- _TASK TO CARRY OUT_
Take every line from the first down to the line with "scene.view_settings.exposure = 0.0" and set it down exactly, without the pictures.

- _SOURCE EXCERPT_

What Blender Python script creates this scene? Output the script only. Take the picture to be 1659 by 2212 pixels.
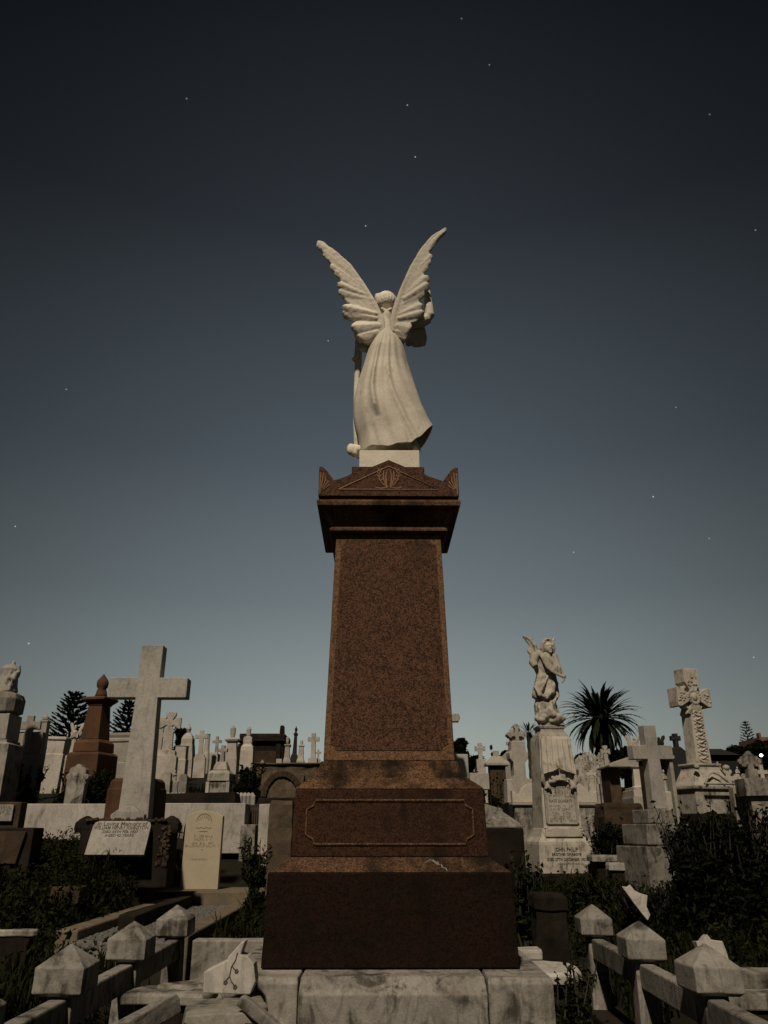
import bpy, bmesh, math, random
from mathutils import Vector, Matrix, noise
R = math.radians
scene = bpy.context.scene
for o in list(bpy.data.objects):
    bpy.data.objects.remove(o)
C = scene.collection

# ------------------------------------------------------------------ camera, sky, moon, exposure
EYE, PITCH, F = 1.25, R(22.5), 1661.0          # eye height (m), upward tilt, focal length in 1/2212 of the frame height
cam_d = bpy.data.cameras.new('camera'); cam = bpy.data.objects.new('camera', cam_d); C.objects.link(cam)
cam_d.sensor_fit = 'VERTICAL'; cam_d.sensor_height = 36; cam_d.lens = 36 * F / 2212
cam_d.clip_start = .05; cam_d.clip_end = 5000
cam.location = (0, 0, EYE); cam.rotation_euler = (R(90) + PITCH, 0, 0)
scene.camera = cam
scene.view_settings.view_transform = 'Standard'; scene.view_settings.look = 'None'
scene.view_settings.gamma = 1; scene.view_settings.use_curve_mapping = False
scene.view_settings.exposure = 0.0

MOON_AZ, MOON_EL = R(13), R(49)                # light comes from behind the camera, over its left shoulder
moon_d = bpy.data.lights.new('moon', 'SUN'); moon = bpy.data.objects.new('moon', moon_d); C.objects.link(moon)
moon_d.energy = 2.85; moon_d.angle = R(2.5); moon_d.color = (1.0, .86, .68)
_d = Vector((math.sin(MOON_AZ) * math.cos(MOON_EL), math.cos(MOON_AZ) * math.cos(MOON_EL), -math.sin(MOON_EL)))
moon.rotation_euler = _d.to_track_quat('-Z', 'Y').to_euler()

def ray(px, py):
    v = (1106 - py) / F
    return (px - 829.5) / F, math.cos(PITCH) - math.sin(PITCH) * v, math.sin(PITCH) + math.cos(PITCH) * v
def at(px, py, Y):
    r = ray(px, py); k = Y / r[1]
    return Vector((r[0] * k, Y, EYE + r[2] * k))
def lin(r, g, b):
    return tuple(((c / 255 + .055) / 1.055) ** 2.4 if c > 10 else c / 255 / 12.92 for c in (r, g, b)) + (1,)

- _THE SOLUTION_
What Blender Python script creates this scene? Output the script only. Take the picture to be 1659 by 2212 pixels.
import bpy, bmesh, math, random
from mathutils import Vector, Matrix, noise
R = math.radians
scene = bpy.context.scene
for o in list(bpy.data.objects):
    bpy.data.objects.remove(o)
C = scene.collection

# ------------------------------------------------------------------ camera, sky, moon, exposure
EYE, PITCH, F = 1.25, R(22.5), 1661.0          # eye height (m), upward tilt, focal length in 1/2212 of the frame height
cam_d = bpy.data.cameras.new('camera'); cam = bpy.data.objects.new('camera', cam_d); C.objects.link(cam)
cam_d.sensor_fit = 'VERTICAL'; cam_d.sensor_height = 36; cam_d.lens = 36 * F / 2212
cam_d.clip_start = .05; cam_d.clip_end = 5000
cam.location = (0, 0, EYE); cam.rotation_euler = (R(90) + PITCH, 0, 0)
scene.camera = cam
scene.view_settings.view_transform = 'Standard'; scene.view_settings.look = 'None'
scene.view_settings.gamma = 1; scene.view_settings.use_curve_mapping = False
scene.view_settings.exposure = 0.0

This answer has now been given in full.